[Source data]
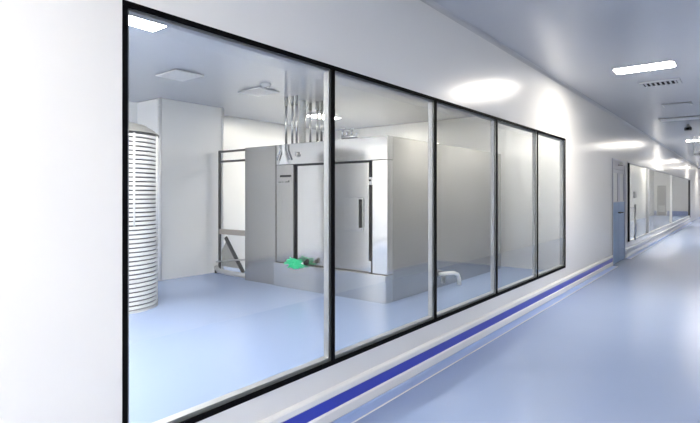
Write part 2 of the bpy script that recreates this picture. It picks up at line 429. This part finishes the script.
MB().box(-4.27, -3.955, Y0+.036, Y0+.05, .90, 1.355, .006).build('handle_plate', 'steel_lit', dr)
MB().box(-4.005, -3.972, Y0+.005, Y0+.036, .95, 1.33, .006).build('door_handle', 'black', dr)
lt = MB().box(-3.845, -3.80, Y0+.02, Y0+.05, 1.52, 1.62, .005).build('latch', 'alu', mc)
MB().tube([(-3.822, Y0+.02, 1.58), (-3.822, Y0-.0, 1.58)], .014).build('latch_knob', 'black', lt)
MB().box(-3.85, -3.80, Y0+.005, Y0+.05, .37, .52, .006).build('hinge', 'steel_lit', mc)
# white bent drain pipe at the side foot
pts = [(X1, 6.62, .20), (X1+.05, 6.64, .21), (X1+.10, 6.70, .215), (X1+.13, 6.85, .205), (X1+.135, 6.97, .17), (X1+.135, 7.02, .10), (X1+.135, 7.03, .0)]
MB().tube(pts, .03).build('drain_pipe', 'white', mc)
# gooseneck sampling pipes on the front
for cx, sgn in ((-5.505, -1), (-5.315, 1)):
    P = [(cx - sgn*.035, Y0-.03, 2.14)]
    for k in range(15):
        a = k/14*PI*1.55
        P.append((cx - sgn*.035*math.cos(a), Y0-.03, 1.99 - .075*math.sin(a-PI/2) ))
    MB().tube(P, .014, 12).build('gooseneck', 'pipe', mc)
MB().prism([(-5.50, 1.85), (-5.32, 1.85), (-5.385, 2.0), (-5.385, 2.14), (-5.435, 2.14), (-5.435, 2.0)], 'y', Y0-.02, Y0).build('spout', 'white', mc)
MB().lathe([(0, 2.02), (.02, 2.02), (.026, 1.99), (.02, 1.95), (0, 1.95)], -5.13, Y0-.028, 16).build('sight_bulb', 'pipe', mc)

# fittings on the machine's top
e = empty('pipe_manifold', (-4.1, 5.3, T), 'small pale pipe manifold with stub valves on top of the steel machine', 'pipe fitting')
MB().tube([(-4.34, 5.32, T+.034), (-4.06, 5.32, T+.034)], .028).build('header_pipe', 'pipe', e)
for x, hh in ((-4.33, .15), (-4.25, .11), (-4.17, .13), (-4.08, .08)):
    q = MB().tube([(x, 5.32, T+.05), (x, 5.32, T+hh)], .018).build('valve_stub', 'pipe', e)
    MB().lathe([(0, T+hh), (.03, T+hh), (.03, T+hh+.015), (0, T+hh+.015)], x, 5.32, 14).build('valve_cap', 'pale', q)

# vertical pipes from the machine's top to the ceiling
def pipe(x, y, r, mat, label):
    e = empty('vertical_pipe', (x, y, T), label, 'pipe', 'pipes between machine top and ceiling')
    MB().tube([(x, y, T+.004), (x, y, H)], r, 18).build('pipe_run', mat, e)
    MB().lathe([(r, T+.004), (r+.016, T+.004), (r+.016, T+.022), (r, T+.022)], x, y, 20).build('flange', 'alu', e)
    MB().lathe([(r, H), (r+.008, H), (r+.008, H-.14), (r, H-.14)], x, y, 20).build('ceiling_sleeve', 'grey' if mat == 'pipe' else 'white', e)
    return e
pipe(-5.73, 5.60, .020, 'pipe', 'thin steel pipe, leftmost of the row rising from the machine')
pipe(-5.59, 5.60, .018, 'pipe', 'thin steel pipe, second from the left in the row')
pipe(-5.495, 5.60, .018, 'pipe', 'thin steel pipe, third from the left in the row')
pipe(-5.75, 6.00, .056, 'white', 'wide white duct pipe rising in the row of thin steel ones')
pipe(-5.76, 6.20, .020, 'pipe', 'thin steel pipe just right of the wide white duct')
pipe(-5.60, 6.20, .022, 'pipe', 'steel pipe, second from the right in the row')
pipe(-5.505, 6.20, .020, 'pipe', 'steel pipe, rightmost of the row beside the black mullion')

# green coiled hose on the plinth ledge
g = empty('green_hose', (-5.12, Y0+.02, .36), 'bright green tangled hose with black nozzle at the foot of the machine door', 'hose')
tb = MB()
for k in range(11):
    P = []; ph = random.uniform(0, 6.28); rx = random.uniform(.05, .12); cx = -5.13 + random.uniform(-.04, .04); zc = .405 + random.uniform(-.01, .03)
    for i in range(25):
        a = i/24*2*PI
        dz = random.uniform(.02, .05)*math.sin(a+ph)*(1.5 if math.sin(a+ph) < 0 else 1)
        P.append((cx + rx*math.cos(a+ph) + .02*math.sin(3*a), Y0-.07 + .012*math.sin(2*a+ph), zc + dz - .02))
    tb.tube(P, .014, 8)
for k in range(14):
    a = 2*PI*k/14 + random.uniform(-.15, .15); rr = random.uniform(.75, 1.1)
    x1, z1_ = -5.13 + .24*rr*math.cos(a), .385 + .085*rr*math.sin(a)
    tb.tube([(-5.13, Y0-.07, .385), ((x1-5.13)/2, Y0-.085, (z1_+.385)/2 + .012), (x1, Y0-.072, z1_)], [.02, .018, .009], 8)
tb.build('coil', 'green', g)
MB().tube([(-4.98, Y0-.075, .39), (-4.93, Y0-.07, .405), (-4.90, Y0-.07, .41)], [.016, .018, .014], 10).build('ferrule', 'white', g)
MB().tube([(-4.92, Y0-.07, .40), (-4.88, Y0-.07, .42), (-4.86, Y0-.07, .46)], [.03, .034, .02], 12).build('nozzle', 'black', g)

# loading frame at the machine's left side
FX, FY = -7.29, 5.48
lf = empty('loading_frame', (-6.8, FY, 0), 'dark metal loading frame with diagonal brace at the left side of the steel machine', 'frame')
MB().box(FX-.016, FX+.016, FY-.016, FY+.02, 0, 2.17).build('post', 'dark', lf)
MB().box(-6.375, -6.335, FY-.02, FY+.02, 0, 2.17).build('post', 'dark', lf)
MB().box(FX+.02, -6.375, FY-.018, FY+.018, 2.13, 2.165).build('top_bar', 'dark', lf)
MB().box(FX+.02, -6.375, FY-.018, FY+.018, 1.955, 1.99).build('top_bar', 'dark', lf)
MB().box(FX+.02, -6.375, FY-.02, FY+.03, .69, .78).build('lower_beam', 'brown', lf)
MB().bar((-7.08, FY-.03, .64), (-6.60, FY-.03, .07), .06, .03).build('brace', 'dark', lf)
MB().prism([(-7.06, .685), (-6.375, .685), (-6.375, .06), (-6.56, .06)], 'y', FY-.01, FY+.01).build('side_panel', 'white', lf)
MB().prism([(-7.235, .40), (-7.10, .60), (-6.72, .12), (-7.235, .12)], 'y', FY+.012, FY+.03).build('guard_panel', 'grey', lf)
MB().tube([(FX, FY-.07, .20), (-6.8, FY-.07, .27), (-6.36, FY-.07, .32)], .014, 10).build('rail', 'alu', lf)
MB().tube([(FX-.02, FY-.06, .10), (FX+.1, FY-.10, .06), (-6.8, FY-.13, .05), (-6.36, FY-.13, .05)], .04, 12).build('base_rail', 'alu', lf)
MB().tube([(FX, FY-.08, .0), (FX, FY-.08, .12)], .022, 12).build('foot', 'dark', lf)
MB().tube([(-6.37, FY-.12, .0), (-6.37, FY-.12, .05)], .022, 12).build('foot', 'dark', lf)

# ------------------------------------------------------------------ round rack on the left
CX, CY, R = -6.08, 3.0, .50
rk = empty('round_rack', (CX, CY, 0), 'tall round white rack of stacked rings at the left edge of the window', 'rack')
MB().lathe([(0, 0), (R, 0), (R, .03), (0, .03)], CX, CY, 64).build('base', 'pale', rk)
MB().lathe([(0, .03), (R-.02, .03), (R-.02, 2.12), (0, 2.12)], CX, CY, 64).build('core', 'core', rk)
N = 40; p = 2.09/N
r0 = None
for k in range(N):
    z = .03 + p*k
    if r0 is None:
        hh = p-.017
        r0 = MB().lathe([(R-.02, 0), (R-.004, 0), (R, .004), (R, hh-.004), (R-.004, hh), (R-.02, hh)], 0, 0, 64, True)
        r0 = r0.build('ring', 'ring', None); r0.parent = rk; r0.location = (0, 0, z+.010)
    else:
        c = r0.copy(); COL.objects.link(c); c.parent = rk; c.location = (0, 0, z+.010)
for ang in (-48, -2, 44, 90, 136, 182, 228, 274):
    a = math.radians(ang); x, y = CX + (R+.004)*math.cos(a), CY + (R+.004)*math.sin(a)
    MB().tube([(x, y, 1.02), (x, y, 2.12)], .012, 8).build('strap', 'ring', rk)
MB().lathe([(0, 2.30), (.2, 2.29), (.36, 2.25), (.46, 2.19), (R+.01, 2.145), (R+.012, 2.12), (0, 2.12)], CX, CY, 64).build('cap', 'grey', rk)['label'] = 'low grey domed cap'
MB().lathe([(R+.004, 2.12), (R+.016, 2.12), (R+.016, 2.140), (R+.004, 2.140)], CX, CY, 64, True).build('rim', 'dark', rk)

# ------------------------------------------------------------------ world, camera, colour
w = bpy.data.worlds.new('world'); S.world = w; w.use_nodes = True
w.node_tree.nodes['Background'].inputs['Color'].default_value = (.8, .85, .95, 1)
w.node_tree.nodes['Background'].inputs['Strength'].default_value = .2
c = bpy.data.cameras.new('camera'); co = bpy.data.objects.new('camera', c); COL.objects.link(co)
co.location = (0, 0, 1.4); co.rotation_euler = (PI/2, 0, math.atan(391/495))
c.sensor_width = 36; c.lens = 495/700*36; c.shift_y = -17.5/700; c.clip_start = .05
S.camera = co
S.view_settings.view_transform = 'Standard'; S.view_settings.look = 'None'
S.view_settings.exposure = 2.42; S.view_settings.gamma = 1.0; S.view_settings.use_curve_mapping = False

[Instructions to follow]
Repeat the lines of the listing above verbatim, beginning at its first line and ending at the line containing "14).build('valve_cap', 'pale', q)", which is included. Omit pictures.

[Expected answer]
Write part 2 of the bpy script that recreates this picture. It picks up at line 429. This part finishes the script.
MB().box(-4.27, -3.955, Y0+.036, Y0+.05, .90, 1.355, .006).build('handle_plate', 'steel_lit', dr)
MB().box(-4.005, -3.972, Y0+.005, Y0+.036, .95, 1.33, .006).build('door_handle', 'black', dr)
lt = MB().box(-3.845, -3.80, Y0+.02, Y0+.05, 1.52, 1.62, .005).build('latch', 'alu', mc)
MB().tube([(-3.822, Y0+.02, 1.58), (-3.822, Y0-.0, 1.58)], .014).build('latch_knob', 'black', lt)
MB().box(-3.85, -3.80, Y0+.005, Y0+.05, .37, .52, .006).build('hinge', 'steel_lit', mc)
# white bent drain pipe at the side foot
pts = [(X1, 6.62, .20), (X1+.05, 6.64, .21), (X1+.10, 6.70, .215), (X1+.13, 6.85, .205), (X1+.135, 6.97, .17), (X1+.135, 7.02, .10), (X1+.135, 7.03, .0)]
MB().tube(pts, .03).build('drain_pipe', 'white', mc)
# gooseneck sampling pipes on the front
for cx, sgn in ((-5.505, -1), (-5.315, 1)):
    P = [(cx - sgn*.035, Y0-.03, 2.14)]
    for k in range(15):
        a = k/14*PI*1.55
        P.append((cx - sgn*.035*math.cos(a), Y0-.03, 1.99 - .075*math.sin(a-PI/2) ))
    MB().tube(P, .014, 12).build('gooseneck', 'pipe', mc)
MB().prism([(-5.50, 1.85), (-5.32, 1.85), (-5.385, 2.0), (-5.385, 2.14), (-5.435, 2.14), (-5.435, 2.0)], 'y', Y0-.02, Y0).build('spout', 'white', mc)
MB().lathe([(0, 2.02), (.02, 2.02), (.026, 1.99), (.02, 1.95), (0, 1.95)], -5.13, Y0-.028, 16).build('sight_bulb', 'pipe', mc)

# fittings on the machine's top
e = empty('pipe_manifold', (-4.1, 5.3, T), 'small pale pipe manifold with stub valves on top of the steel machine', 'pipe fitting')
MB().tube([(-4.34, 5.32, T+.034), (-4.06, 5.32, T+.034)], .028).build('header_pipe', 'pipe', e)
for x, hh in ((-4.33, .15), (-4.25, .11), (-4.17, .13), (-4.08, .08)):
    q = MB().tube([(x, 5.32, T+.05), (x, 5.32, T+hh)], .018).build('valve_stub', 'pipe', e)
    MB().lathe([(0, T+hh), (.03, T+hh), (.03, T+hh+.015), (0, T+hh+.015)], x, 5.32, 14).build('valve_cap', 'pale', q)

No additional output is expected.